[Start of Material provided]

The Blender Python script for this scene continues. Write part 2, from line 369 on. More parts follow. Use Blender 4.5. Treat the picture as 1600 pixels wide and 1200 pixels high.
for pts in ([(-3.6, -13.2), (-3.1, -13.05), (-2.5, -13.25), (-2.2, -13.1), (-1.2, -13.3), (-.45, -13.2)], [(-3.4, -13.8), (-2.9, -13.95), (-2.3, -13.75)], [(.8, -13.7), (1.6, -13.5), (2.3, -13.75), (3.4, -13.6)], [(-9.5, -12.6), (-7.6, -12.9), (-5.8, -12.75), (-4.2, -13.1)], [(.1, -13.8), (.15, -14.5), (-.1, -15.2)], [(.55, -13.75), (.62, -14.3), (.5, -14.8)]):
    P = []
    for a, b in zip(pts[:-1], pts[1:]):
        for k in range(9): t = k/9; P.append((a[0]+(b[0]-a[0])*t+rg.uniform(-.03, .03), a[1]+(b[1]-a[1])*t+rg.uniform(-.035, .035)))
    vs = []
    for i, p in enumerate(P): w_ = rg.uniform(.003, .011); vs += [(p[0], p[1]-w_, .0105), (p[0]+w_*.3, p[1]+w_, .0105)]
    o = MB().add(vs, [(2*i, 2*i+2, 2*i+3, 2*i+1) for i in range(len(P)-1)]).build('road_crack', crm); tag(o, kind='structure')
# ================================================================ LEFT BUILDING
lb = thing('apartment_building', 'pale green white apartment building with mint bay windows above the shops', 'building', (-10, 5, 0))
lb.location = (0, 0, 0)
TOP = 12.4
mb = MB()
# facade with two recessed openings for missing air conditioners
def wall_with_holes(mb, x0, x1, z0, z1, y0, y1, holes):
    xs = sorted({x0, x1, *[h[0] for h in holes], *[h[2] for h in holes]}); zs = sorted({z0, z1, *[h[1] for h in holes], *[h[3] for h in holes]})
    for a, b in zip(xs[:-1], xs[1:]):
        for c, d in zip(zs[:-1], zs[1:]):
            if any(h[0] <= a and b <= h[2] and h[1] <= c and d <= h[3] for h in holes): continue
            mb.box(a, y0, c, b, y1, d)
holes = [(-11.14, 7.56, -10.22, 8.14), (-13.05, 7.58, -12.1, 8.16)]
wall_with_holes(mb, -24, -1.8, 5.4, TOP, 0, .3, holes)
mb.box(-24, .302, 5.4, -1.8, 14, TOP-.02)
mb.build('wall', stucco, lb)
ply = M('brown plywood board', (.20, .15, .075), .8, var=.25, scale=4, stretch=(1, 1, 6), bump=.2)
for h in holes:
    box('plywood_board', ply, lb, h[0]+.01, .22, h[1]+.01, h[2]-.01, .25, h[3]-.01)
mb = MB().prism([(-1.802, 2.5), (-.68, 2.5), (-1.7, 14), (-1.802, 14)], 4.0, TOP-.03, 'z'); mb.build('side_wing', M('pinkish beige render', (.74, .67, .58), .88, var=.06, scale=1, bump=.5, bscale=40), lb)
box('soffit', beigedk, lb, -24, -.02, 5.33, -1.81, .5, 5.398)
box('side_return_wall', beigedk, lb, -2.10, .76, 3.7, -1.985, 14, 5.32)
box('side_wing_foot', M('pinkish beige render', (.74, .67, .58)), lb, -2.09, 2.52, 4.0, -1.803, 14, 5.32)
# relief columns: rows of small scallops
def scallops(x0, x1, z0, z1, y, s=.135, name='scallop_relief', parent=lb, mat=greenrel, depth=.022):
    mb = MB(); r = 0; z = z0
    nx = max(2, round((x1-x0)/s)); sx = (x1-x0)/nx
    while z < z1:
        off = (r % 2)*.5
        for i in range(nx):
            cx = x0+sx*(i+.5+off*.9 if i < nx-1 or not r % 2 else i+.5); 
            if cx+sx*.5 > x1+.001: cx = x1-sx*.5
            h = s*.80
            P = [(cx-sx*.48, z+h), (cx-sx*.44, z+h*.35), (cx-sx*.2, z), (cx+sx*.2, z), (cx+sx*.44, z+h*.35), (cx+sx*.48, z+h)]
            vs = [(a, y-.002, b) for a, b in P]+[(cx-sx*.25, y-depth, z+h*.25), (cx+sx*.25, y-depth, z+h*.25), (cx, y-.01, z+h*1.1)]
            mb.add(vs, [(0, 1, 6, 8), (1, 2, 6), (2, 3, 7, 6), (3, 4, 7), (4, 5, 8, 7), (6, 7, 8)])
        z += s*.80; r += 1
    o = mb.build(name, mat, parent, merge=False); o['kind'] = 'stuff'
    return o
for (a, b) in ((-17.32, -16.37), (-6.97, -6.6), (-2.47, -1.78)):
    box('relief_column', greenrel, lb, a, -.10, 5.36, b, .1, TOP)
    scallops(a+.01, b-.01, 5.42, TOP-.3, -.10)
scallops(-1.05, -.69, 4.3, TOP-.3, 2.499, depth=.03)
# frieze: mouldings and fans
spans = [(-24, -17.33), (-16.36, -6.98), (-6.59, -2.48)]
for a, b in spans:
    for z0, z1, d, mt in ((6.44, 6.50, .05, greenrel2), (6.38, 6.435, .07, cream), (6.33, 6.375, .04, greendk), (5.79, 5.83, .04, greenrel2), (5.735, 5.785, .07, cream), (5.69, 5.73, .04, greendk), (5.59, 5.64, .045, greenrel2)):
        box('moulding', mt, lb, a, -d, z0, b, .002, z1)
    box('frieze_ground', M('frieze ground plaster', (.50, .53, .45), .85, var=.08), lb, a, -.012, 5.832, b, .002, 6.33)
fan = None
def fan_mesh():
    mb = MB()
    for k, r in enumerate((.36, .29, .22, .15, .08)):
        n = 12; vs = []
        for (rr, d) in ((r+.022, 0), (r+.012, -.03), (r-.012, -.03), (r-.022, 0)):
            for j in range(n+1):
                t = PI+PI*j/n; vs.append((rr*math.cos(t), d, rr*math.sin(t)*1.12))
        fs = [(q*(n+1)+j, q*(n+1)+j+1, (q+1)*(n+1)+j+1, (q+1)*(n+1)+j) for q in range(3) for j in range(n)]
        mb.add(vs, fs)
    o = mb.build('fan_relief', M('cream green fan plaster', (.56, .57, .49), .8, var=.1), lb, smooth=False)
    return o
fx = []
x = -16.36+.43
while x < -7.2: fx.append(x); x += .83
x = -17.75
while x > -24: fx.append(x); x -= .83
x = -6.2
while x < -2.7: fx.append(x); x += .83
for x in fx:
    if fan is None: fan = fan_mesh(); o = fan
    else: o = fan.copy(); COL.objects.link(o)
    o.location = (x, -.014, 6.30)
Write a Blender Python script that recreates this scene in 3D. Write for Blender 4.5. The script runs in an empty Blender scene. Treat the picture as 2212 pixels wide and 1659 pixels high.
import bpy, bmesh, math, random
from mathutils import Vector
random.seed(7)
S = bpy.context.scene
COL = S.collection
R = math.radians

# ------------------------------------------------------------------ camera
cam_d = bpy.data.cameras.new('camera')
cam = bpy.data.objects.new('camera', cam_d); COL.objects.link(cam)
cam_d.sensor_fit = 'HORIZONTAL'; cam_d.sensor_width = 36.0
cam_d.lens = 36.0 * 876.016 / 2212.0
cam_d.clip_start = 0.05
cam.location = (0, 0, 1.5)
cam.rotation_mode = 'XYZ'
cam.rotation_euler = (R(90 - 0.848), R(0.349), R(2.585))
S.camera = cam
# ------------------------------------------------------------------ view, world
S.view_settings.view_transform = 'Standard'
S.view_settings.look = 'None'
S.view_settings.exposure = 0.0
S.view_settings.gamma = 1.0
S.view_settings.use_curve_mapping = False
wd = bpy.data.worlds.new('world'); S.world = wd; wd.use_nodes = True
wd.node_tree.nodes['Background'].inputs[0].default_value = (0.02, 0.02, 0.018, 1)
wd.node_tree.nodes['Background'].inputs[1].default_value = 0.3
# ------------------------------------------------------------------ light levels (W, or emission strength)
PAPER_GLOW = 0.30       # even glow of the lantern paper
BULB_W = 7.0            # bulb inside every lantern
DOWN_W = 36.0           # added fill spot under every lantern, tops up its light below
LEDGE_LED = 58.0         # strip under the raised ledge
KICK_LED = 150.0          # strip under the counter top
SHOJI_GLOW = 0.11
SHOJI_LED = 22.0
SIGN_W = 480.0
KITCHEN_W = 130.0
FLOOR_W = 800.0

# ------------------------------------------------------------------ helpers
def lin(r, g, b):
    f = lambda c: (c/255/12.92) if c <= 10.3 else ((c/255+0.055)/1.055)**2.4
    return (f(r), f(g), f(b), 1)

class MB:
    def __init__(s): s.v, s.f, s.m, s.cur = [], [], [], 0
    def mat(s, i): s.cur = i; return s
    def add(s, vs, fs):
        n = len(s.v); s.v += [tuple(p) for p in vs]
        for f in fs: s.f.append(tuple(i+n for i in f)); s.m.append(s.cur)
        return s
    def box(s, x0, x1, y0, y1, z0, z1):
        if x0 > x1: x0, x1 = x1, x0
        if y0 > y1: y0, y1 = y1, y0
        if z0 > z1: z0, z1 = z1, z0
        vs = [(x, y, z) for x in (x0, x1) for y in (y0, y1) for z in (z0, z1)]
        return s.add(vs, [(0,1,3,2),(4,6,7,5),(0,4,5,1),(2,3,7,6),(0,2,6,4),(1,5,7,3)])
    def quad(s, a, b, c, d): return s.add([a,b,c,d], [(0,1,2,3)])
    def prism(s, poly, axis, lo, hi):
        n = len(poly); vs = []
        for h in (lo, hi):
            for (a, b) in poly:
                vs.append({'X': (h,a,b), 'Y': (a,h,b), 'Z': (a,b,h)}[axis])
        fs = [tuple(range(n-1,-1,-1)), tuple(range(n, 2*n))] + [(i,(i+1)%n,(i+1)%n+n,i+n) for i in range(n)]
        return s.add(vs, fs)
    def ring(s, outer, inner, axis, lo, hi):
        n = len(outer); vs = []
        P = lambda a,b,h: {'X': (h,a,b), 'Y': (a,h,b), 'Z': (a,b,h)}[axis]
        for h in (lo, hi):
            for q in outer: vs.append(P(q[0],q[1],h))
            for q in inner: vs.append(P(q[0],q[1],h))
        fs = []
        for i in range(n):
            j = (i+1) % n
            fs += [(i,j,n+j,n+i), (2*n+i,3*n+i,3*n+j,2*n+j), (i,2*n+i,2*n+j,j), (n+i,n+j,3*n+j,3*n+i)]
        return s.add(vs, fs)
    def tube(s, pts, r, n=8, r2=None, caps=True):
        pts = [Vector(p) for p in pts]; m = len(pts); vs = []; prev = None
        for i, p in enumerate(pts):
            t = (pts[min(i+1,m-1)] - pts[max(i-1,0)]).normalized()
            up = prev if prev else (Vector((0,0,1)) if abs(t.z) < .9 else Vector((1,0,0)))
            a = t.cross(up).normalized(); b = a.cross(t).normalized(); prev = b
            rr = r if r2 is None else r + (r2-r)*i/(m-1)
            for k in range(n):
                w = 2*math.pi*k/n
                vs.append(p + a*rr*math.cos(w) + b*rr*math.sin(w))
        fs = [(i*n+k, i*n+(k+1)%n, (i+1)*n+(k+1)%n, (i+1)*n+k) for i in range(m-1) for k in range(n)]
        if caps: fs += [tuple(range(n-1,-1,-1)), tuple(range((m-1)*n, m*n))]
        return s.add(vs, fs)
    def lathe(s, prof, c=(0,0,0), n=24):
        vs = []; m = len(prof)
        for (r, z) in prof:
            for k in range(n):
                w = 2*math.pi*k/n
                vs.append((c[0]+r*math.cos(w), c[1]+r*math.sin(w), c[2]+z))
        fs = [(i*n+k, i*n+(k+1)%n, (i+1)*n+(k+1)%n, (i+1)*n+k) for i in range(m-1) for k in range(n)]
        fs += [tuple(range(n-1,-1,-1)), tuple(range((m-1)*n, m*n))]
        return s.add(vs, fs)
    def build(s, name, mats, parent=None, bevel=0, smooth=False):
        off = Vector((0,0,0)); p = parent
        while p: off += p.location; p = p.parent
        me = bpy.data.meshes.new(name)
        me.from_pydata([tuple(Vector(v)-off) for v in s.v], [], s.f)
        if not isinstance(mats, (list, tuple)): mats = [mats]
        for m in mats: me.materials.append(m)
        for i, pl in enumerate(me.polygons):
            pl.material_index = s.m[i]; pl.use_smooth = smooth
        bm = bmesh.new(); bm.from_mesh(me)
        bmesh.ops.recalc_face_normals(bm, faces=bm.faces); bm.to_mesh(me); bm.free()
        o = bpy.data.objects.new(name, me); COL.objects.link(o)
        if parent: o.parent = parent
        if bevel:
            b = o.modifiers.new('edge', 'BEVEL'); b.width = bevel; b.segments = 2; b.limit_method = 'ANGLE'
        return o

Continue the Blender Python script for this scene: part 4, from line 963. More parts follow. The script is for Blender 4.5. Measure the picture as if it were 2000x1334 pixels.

[End of Material provided]

[What you need to do] Only the lines from the one containing "Write a Blender" through the one containing "R = math.radians" are to be extracted, exactly as they appear, with both ends included.

[Solved exercise]
Write a Blender Python script that recreates this scene in 3D. Write for Blender 4.5. The script runs in an empty Blender scene. Treat the picture as 2212 pixels wide and 1659 pixels high.
import bpy, bmesh, math, random
from mathutils import Vector
random.seed(7)
S = bpy.context.scene
COL = S.collection
R = math.radians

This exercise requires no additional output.